We shall do well to remember that no evangel can prosper without the evangelical temper. The parsing of grammarians is of little avail here, and to have all critical knowledge of the prophets and apostles of the faith without their fervor and consecration is profitable merely for study, and useless mainly for the larger life. Our culture must be the passion-flower of Christ Jesus. To be more anxious about intellectual pre-eminence or ecclesiastical origins than about "the trial of the immigrant" and the condition of the colored races is not helpful. "There is a sort of orthodoxy that revels in the visions of apocalypses and refuses to fight the beast," says Dr. Nurgan. Such barren indulgence is excluded from any glory to follow. Technicalities, niceties, knowledge remote and knowledge general must be appropriated and made dynamic in this life-and-death conflict; any that can not be thus used can be sent to the rear for a further debate.

Diplomacies in church government and adjustments in church creeds can wait on this consecration, this baptism of unction.
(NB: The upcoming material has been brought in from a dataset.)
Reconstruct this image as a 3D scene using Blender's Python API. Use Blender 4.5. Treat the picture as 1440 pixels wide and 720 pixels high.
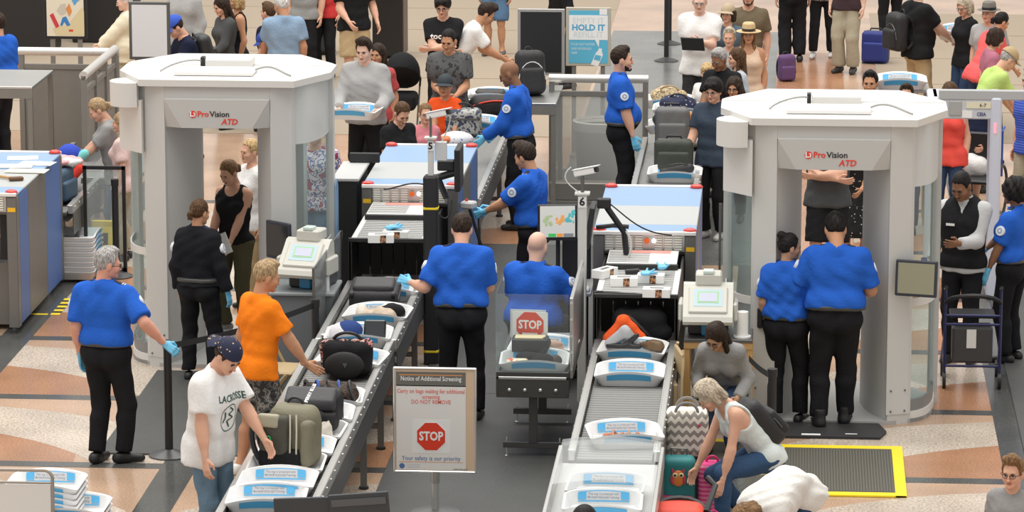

I never heard that the statesman who formulated the peace at Paris in 1815 got in the way of the Household Brigades and the Highlanders at Waterloo and Hougomont. They played their commendable game, but they could not have swept that awful slope of flame in which Ney and the Old Guard staggered on at Mont St. Jean.

Let us redeem our creeds at the front, and prove the welding of our weapons and their tempered blades upon every evil way and darkness and superstition that afflict humankind.

And have you not seen with moistened eyes and beating hearts the pathetic surgings of harassed and broken sons and daughters of God toward His son Jesus Christ? I have watched them until I felt constrained to cry aloud and spare not; and while viewing them here and yonder, and refusing to be localized in our love toward them, have not our spirits been rebuked, have they not known fear for ourselves, have they not pensively echoed the charge of some that we have no real roots in democracy, but are as plants in pots, and not as oaks in the soil of earth? If independency is a barrier to the essence of which it is supposedly a form, if superiority shuts us off from assimilation with popular movements and delivers us over to cliques, then these churches of ours[1] will end in a record of shame and confusion. While we are busy in trivial things, our energy and our might will be deflected, and the living God will hand over the crusade to those who have proven worthier and who knew the day when it did come, even the day of their visitation.

[Footnote 1: The special reference is to the Congregational churches.]

We must arise with courage undismayed, and join in the cry of the ages:

When wilt thou save the people,
O God of mercy, when?
The people! Lord, the people!
Not crowns, nor thrones, but men.

Flower of thy heart, O Lord, are they,
Their heritage a sunless day.
Let them like weeds not fade away;
Lord, save the people.

If our hearts are thus enlarged, we shall run in the way of His commandments; fatherhood and brotherhood and sonship will not be symbols, shibboleths of pious intercourse, but ways of God's reaching out through us for the total brotherhood. We shall silence the caviler against missions; we shall raise the in the face of those who say he can not be raised; we shall see the latter-day miracles, and the lame man healed and rejoicing at the Temple gate. Thus may the breath of God sweep across our pastorates and dismiss timidity, provincialism, ease, and narrowness of outlook. And thus may the power be demonstrated as of heaven because it is the power unto salvation. Let us fear not men who shall die, nor be content to fill our peaceful lot and occupy a respectable grave. The new world needs the renewed baptism, and the "modernism" of which medievalists complain is the robe of honor for the Christ of this epoch. So that there shall come unto the Church the flame of sacred love, and, kindling on every heart and altar, there shall it burn for the glory of Christ, the High Priest, with inextinguishable blaze. We can rest content, for, behold! the day cometh and in its light. Let us go hence.